Study claims move to sustainable packaging in FMCG sector is ‘too slow’

A new study by Aquapak has revealed 92% of UK packaging experts responsible for packaging R&D, technology, design and sustainability for FMCG brands plan to stop using plastic in their consumer packaging altogether.

‘FMCG flexible packaging: accelerating the move from plastic to paper’, is based on research with 100 UK packaging experts. The report, launched at the Rethinking Materials Innovation and Investment Summit in London, shows paper and paperboard are the replacement materials of choice, followed by new polymers, bioplastics, and multi-materials.

However, the timeframe for transition is ‘still considerable’, with 27% of packaging experts expecting this to happen by 2027, 35% by 2028, and 28% by 2029.  30% of respondents described the move to new packaging materials in their business as too slow, while 58% described it as ‘moderate’ and only 11% said it was fast. 87% said they want the switch to alternative materials to replace conventional plastics to take place more quickly.

Currently, the main barriers to using more environmentally friendly options are said to be the higher cost of alternative packaging, the availability of alternative materials, and ensuring the functionality and product protection remains the same.

When asked about the key drivers that would help the FMCG sector speed up new material development and implementation, the research showed 70% of respondents believed more ambitious recycling targets were key, 62% wanted to see increased investment in new materials, and 54% said greater collaboration to accelerate R&D was needed. Half said an industry-wide commitment to move away from conventional plastic was necessary, whilst a further 47% cited tighter environmental regulation through taxation of materials with poor environmental performance was important.

Dr John Williams, chief technical officer at Aquapak, said, “Our study shows that the FMCG sector is highly cognisant of the need to move away from conventional plastics to more environmentally friendly materials which offer better end-of-life outcomes, be it improved recyclability or biodegradation to make life easier for their customers and other stakeholders.

“There is undoubtedly some confusion in the market by the number of ‘new’ materials which all offer some potential, but all too often exaggerate the properties and availability of the material, causing delays in the use of genuine solutions by using valuable time in the packaging development process. It is important that there is an acceleration in the use of materials which are available at scale, offer the required functionality, run down existing conversion lines, and have a viable end-of-life solution to the consumer. These solutions are available now and, in the market, but only in low numbers.

“Our research also suggests that the sector needs to be bolder in its commitment to new packaging materials. While 37% say they are more focused on switching to innovative, environmentally friendly materials, a quarter are developing existing materials and 38% are placing equal importance on both.

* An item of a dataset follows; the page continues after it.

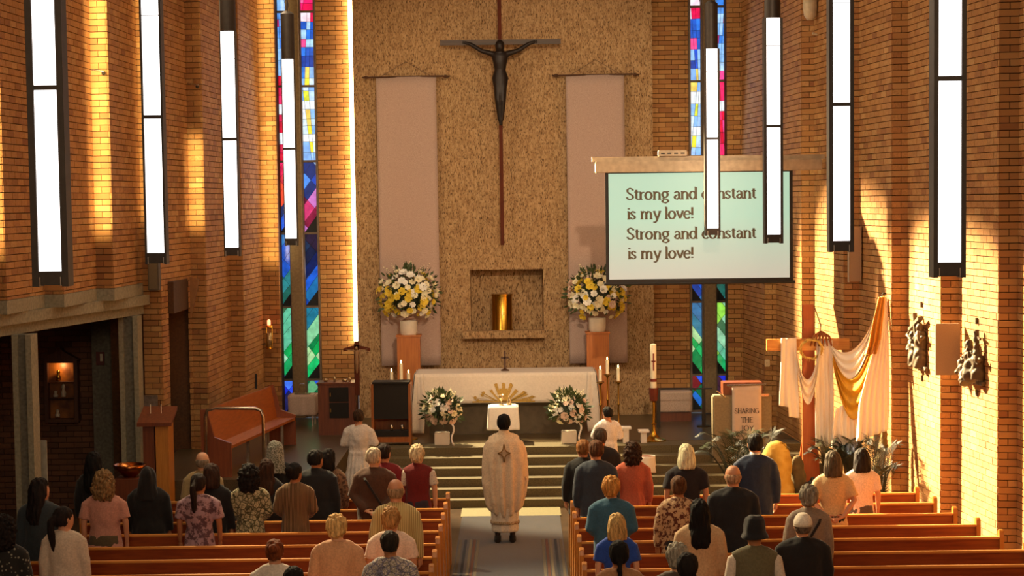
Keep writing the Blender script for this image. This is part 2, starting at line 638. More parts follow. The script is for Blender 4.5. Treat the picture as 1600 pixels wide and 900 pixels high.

“Is this really embracing innovation and change or sitting on the fence until regulation forces the industry’s hand? New materials already exist and can facilitate the move from plastic to solutions which are functional, provide the product protection needed but do not harm the environment when they come to the end of their useful life.”

Aquapak Polymers specialises in designing and manufacturing new polymer-based material technologies described as delivering both performance and environmental responsibility at scale. Hydropol is a polymer developed by Aquapak’s own research chemists that is said to enable product and packaging design to meet all necessary functional and performance requirements, whilst increasing recycling, reducing harmful plastic pollution, and supporting the circular economy.  When extrusion coated or laminated onto paper, Hydropol is designed to add strength and barriers to oxygen, oil and grease, and its solubility allows 100% paper fibre recovery through paper recycling mills.

Hydropol is used in the first domestically recyclable paper crisp packet unveiled in March, which has been developed in partnership with The British Crisp Co. and Evopak.